A crucible for our thoughts – social transformation through the arts

A crucible for our thoughts - social transformation through the arts

Cynthia Cohen, Kim Berman and Michelle LeBaron at STIAS  (Photo credit: Hennie Rudman, SSFD)

“The arts create a space for the conversations that just don’t happen to happen,” said Michelle LeBaron. “They allow us to say the things that can’t be said directly. They are a crucible for our thoughts.”

LeBaron (of the University of British Columbia) was presenting a summary of the work of the Theory and Practice of Social Transformation through the Arts project at a STIAS fellows’ seminar with her colleagues Kim Berman (University of Johannesburg) and Cynthia Cohen (Brandeis University). (A fourth member of the team, Kitche Magak of Maseno University in Kenya, could not be present.) The project forms part of the broader STIAS theme Being Human Today.

“Artists are often on the margins, seeing many perspectives rather than serving one,” she continued. “We are examining how art can work effectively in some of the troubling issues of our time to foster social cohesion across differences.”

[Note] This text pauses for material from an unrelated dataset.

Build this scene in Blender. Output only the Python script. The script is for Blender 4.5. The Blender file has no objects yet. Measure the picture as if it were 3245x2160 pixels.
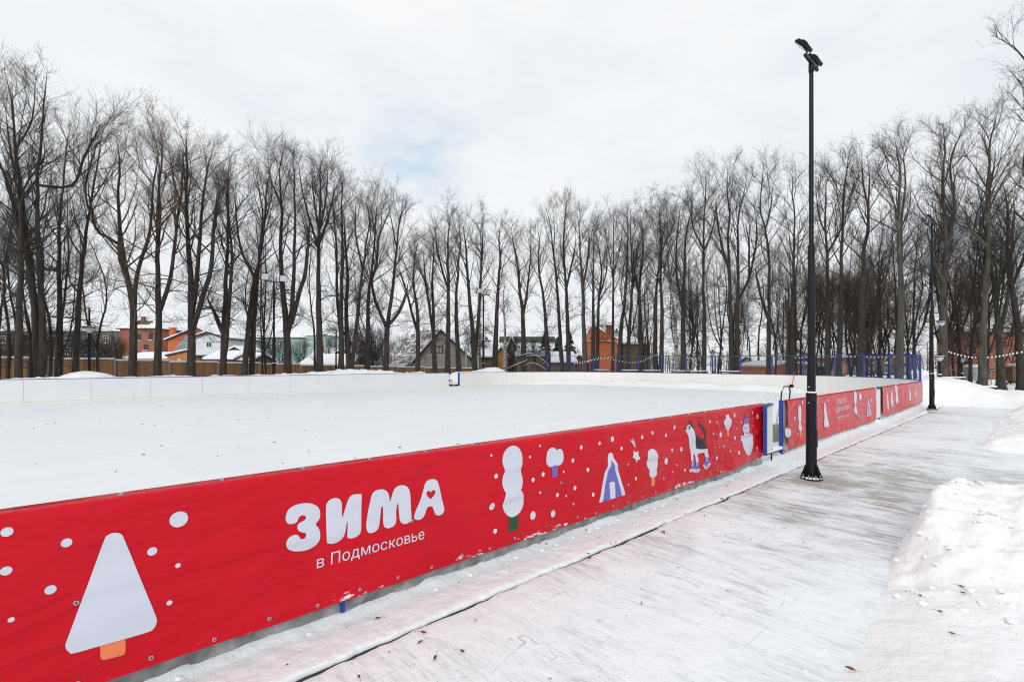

The project is tackled from multiple disciplinary and geographic perspectives, and aims to use case studies to illustrate how the arts can and do play positive roles in engaging and transforming conflicts. This unique initiative blends South African, Kenyan, US American and Canadian scholarship, creative work and wisdom to explore how the arts (across the spectrum – from dance and theatre to the visual arts) are optimally used and the best ways to measure success. Informed by case studies in diverse sites including Kisumu, Kenya and Limpopo Province, South Africa, the group hopes to advance understandings of the role of the arts in strengthening communities, smoothing fault lines and addressing inequities while offering ways to voice unspeakable truths and foster resilience. The project intends to hold two international research colloquia at STIAS bringing together global experts—artists and scholars—on the arts and social transformation. It is hoped the work will contribute to strengthening local and global capacities to build peace and address fallout from economic restructuring and social upheavals.

Speaking from her personal history and involvement in the Artist Proof Studio, Kim Berman said: “Doing this work in South Africa gives the opportunity to engage with a long tradition of the arts in social transformation. There is no doubt that art and culture played an important role in dismantling apartheid and rebuilding social cohesion,” she continued. “The Artist Proof Studio, for example, paralleled the growth of democracy in South Africa. It offers not only creative and technical skills but also active citizenship.”

 “Art is an opportunity to see ourselves in relation to others – to make our own stories. It is a way of envisioning a different reality, imaging a different vision and re-identifying,” she said.

“South Africa’s struggle and transition anchors it as a place of hope in the world,” commented Michelle LeBaron.

Using examples from work in Canada and Latin America, the presentation specifically focused on the related concepts of resilience, agency, identity and moral imagination.

Acting together on the world stage

“Reconciliation is a kind of reciprocal healing,” said Cynthia Cohen, “Artists move into a delicate space which deepens one’s understanding of self and others.”

“It’s not possible to deal with memory just through rational processes – you have to deal with feelings,” she added, quoting from her film. “The past is always subject to the creative force of imagination.”

“We act together on the world stage and need to strengthen our capacity to imagine a different future,” she said.

Acknowledging that art can be used to galvanise people to do terrible things,the focus of the art and social transformation inquiry is on the ethical use of aesthetic energy to foster fairness and social justice. “Art can be deployed to provoke or soothe. Our focus is trying to get people to engage rather than to leap to judgement,” continued Cynthia.

“It’s important to understand what counts as peace-building art,” added Michelle. “This often has to do with the space you are inviting people into. We include artist-based, community-based and collective ritual forms of art.”

“However, as researchers we don’t aim to interpret for others,” she continued. “The person who frames the narrative or artwork should be the storyteller themselves. The aim is to honour people’s voices in context. Research then finds the patterns.”

“It’s about the use of theatre or dance, for example, as a route into conversation and into feeling,” she added. “For example, dance can allow us to feel what fairness feels like by embodying it.”

“Drawing on our experience and practices as scholars and artists, the project aims to generate and disseminate knowledge in innovative and animated ways to different audiences via the colloquia and other events, including our on-goingwork on a book entitled Artful Change: How Creative Communities Transform,” said Michelle.

She ended the presentation quoting M.C. Richards:

“The arts give us ways to imagine a kind of peace that includes the freedom to conflict, a kind of warmth that includes the freedom to withdraw, a kind of union that asks for free and unique individualities, a kind of good that grants the mystery of evil, a kind of life that bears death within it like a seedforce.”